• WHAT IS EXPECTED
Using the data below, output the first line and every line after it up to and including the line containing "PANEL_STRENGTH = 14.4", exactly as written and with nothing added.
▶
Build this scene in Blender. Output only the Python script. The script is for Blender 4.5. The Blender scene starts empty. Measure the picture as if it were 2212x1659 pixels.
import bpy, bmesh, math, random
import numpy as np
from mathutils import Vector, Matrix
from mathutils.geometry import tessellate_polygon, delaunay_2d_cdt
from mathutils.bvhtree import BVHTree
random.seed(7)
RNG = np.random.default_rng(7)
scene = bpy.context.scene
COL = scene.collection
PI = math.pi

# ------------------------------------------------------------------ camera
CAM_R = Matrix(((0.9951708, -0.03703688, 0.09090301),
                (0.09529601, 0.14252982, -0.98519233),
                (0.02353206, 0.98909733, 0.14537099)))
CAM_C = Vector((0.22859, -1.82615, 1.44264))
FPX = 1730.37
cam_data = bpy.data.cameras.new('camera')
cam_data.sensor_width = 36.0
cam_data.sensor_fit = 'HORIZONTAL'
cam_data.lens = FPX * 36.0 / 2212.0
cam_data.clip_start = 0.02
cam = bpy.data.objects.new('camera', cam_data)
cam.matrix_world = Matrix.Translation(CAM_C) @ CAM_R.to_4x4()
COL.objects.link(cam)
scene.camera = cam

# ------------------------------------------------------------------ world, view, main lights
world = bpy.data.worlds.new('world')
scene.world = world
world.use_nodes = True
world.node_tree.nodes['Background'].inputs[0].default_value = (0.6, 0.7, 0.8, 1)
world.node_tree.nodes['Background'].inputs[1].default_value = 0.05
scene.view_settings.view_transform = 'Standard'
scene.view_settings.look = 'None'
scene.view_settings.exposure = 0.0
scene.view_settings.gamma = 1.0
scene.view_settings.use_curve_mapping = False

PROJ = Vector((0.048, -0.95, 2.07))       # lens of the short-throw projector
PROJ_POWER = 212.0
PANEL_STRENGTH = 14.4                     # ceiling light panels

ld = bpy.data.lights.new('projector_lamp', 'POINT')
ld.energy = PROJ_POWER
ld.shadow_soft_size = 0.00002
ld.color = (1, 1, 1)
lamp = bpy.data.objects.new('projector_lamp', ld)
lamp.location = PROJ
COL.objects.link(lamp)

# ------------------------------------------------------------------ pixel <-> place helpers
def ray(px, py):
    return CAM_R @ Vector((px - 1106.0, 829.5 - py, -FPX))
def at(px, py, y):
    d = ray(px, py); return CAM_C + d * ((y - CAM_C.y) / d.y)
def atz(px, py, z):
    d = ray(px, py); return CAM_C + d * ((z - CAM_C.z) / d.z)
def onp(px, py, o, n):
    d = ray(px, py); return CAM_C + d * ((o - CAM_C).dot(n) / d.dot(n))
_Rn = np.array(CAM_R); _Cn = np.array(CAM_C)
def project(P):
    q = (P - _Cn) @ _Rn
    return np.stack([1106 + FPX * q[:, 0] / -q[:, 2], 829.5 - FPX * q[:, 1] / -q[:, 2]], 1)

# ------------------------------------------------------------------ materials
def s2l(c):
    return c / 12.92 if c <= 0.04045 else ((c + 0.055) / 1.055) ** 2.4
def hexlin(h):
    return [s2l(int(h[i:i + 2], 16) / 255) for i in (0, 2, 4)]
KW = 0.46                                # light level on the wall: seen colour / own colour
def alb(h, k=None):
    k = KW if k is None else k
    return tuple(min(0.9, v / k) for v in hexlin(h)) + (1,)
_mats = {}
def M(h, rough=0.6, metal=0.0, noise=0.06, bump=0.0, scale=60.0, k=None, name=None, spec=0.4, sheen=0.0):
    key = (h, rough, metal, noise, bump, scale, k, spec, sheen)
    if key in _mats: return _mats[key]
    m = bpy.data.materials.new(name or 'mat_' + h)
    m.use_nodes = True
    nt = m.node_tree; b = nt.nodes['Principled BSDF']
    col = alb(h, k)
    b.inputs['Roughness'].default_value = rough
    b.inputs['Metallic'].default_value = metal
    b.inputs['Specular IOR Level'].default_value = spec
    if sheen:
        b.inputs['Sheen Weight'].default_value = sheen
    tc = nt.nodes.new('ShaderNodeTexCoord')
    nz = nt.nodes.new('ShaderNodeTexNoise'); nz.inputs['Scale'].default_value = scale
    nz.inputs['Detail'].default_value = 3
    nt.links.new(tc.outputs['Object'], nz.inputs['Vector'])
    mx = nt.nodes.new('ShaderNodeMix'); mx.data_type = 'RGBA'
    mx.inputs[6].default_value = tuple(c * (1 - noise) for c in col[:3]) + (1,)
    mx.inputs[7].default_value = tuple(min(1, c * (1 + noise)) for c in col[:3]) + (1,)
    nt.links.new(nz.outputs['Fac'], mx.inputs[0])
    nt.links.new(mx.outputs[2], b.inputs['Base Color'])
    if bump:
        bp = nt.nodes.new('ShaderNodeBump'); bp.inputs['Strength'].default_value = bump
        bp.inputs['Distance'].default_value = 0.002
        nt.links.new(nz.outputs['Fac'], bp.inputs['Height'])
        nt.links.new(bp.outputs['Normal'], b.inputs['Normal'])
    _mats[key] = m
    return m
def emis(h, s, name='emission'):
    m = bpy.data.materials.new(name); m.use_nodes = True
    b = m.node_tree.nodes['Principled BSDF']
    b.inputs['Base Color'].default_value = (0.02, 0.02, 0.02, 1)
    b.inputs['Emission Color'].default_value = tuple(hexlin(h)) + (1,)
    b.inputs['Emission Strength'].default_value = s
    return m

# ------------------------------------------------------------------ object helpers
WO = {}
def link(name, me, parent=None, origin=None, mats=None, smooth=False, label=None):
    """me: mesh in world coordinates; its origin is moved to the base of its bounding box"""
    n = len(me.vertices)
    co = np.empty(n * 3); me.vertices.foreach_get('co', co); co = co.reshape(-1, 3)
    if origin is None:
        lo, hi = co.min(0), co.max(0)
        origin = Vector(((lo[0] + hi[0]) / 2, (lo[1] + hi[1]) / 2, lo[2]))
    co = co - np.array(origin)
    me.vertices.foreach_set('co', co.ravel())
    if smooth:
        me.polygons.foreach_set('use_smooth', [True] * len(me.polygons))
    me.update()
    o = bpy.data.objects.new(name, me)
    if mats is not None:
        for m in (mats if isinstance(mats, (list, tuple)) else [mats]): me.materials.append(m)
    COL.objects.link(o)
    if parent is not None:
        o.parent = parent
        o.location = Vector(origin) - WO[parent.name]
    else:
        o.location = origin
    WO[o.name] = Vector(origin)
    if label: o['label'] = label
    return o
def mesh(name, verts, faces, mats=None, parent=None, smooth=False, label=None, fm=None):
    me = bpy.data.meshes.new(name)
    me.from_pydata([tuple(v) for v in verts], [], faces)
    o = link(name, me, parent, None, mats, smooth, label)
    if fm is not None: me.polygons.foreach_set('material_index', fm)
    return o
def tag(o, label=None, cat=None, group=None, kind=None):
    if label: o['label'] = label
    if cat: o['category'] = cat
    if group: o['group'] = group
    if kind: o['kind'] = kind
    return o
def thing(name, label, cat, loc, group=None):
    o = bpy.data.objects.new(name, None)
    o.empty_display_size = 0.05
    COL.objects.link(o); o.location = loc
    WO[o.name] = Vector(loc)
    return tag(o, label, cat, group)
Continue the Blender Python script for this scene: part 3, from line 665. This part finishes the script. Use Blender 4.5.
◀
• TASK RESULT
Build this scene in Blender. Output only the Python script. The script is for Blender 4.5. The Blender scene starts empty. Measure the picture as if it were 2212x1659 pixels.
import bpy, bmesh, math, random
import numpy as np
from mathutils import Vector, Matrix
from mathutils.geometry import tessellate_polygon, delaunay_2d_cdt
from mathutils.bvhtree import BVHTree
random.seed(7)
RNG = np.random.default_rng(7)
scene = bpy.context.scene
COL = scene.collection
PI = math.pi

# ------------------------------------------------------------------ camera
CAM_R = Matrix(((0.9951708, -0.03703688, 0.09090301),
                (0.09529601, 0.14252982, -0.98519233),
                (0.02353206, 0.98909733, 0.14537099)))
CAM_C = Vector((0.22859, -1.82615, 1.44264))
FPX = 1730.37
cam_data = bpy.data.cameras.new('camera')
cam_data.sensor_width = 36.0
cam_data.sensor_fit = 'HORIZONTAL'
cam_data.lens = FPX * 36.0 / 2212.0
cam_data.clip_start = 0.02
cam = bpy.data.objects.new('camera', cam_data)
cam.matrix_world = Matrix.Translation(CAM_C) @ CAM_R.to_4x4()
COL.objects.link(cam)
scene.camera = cam

# ------------------------------------------------------------------ world, view, main lights
world = bpy.data.worlds.new('world')
scene.world = world
world.use_nodes = True
world.node_tree.nodes['Background'].inputs[0].default_value = (0.6, 0.7, 0.8, 1)
world.node_tree.nodes['Background'].inputs[1].default_value = 0.05
scene.view_settings.view_transform = 'Standard'
scene.view_settings.look = 'None'
scene.view_settings.exposure = 0.0
scene.view_settings.gamma = 1.0
scene.view_settings.use_curve_mapping = False

PROJ = Vector((0.048, -0.95, 2.07))       # lens of the short-throw projector
PROJ_POWER = 212.0
PANEL_STRENGTH = 14.4                     # ceiling light panels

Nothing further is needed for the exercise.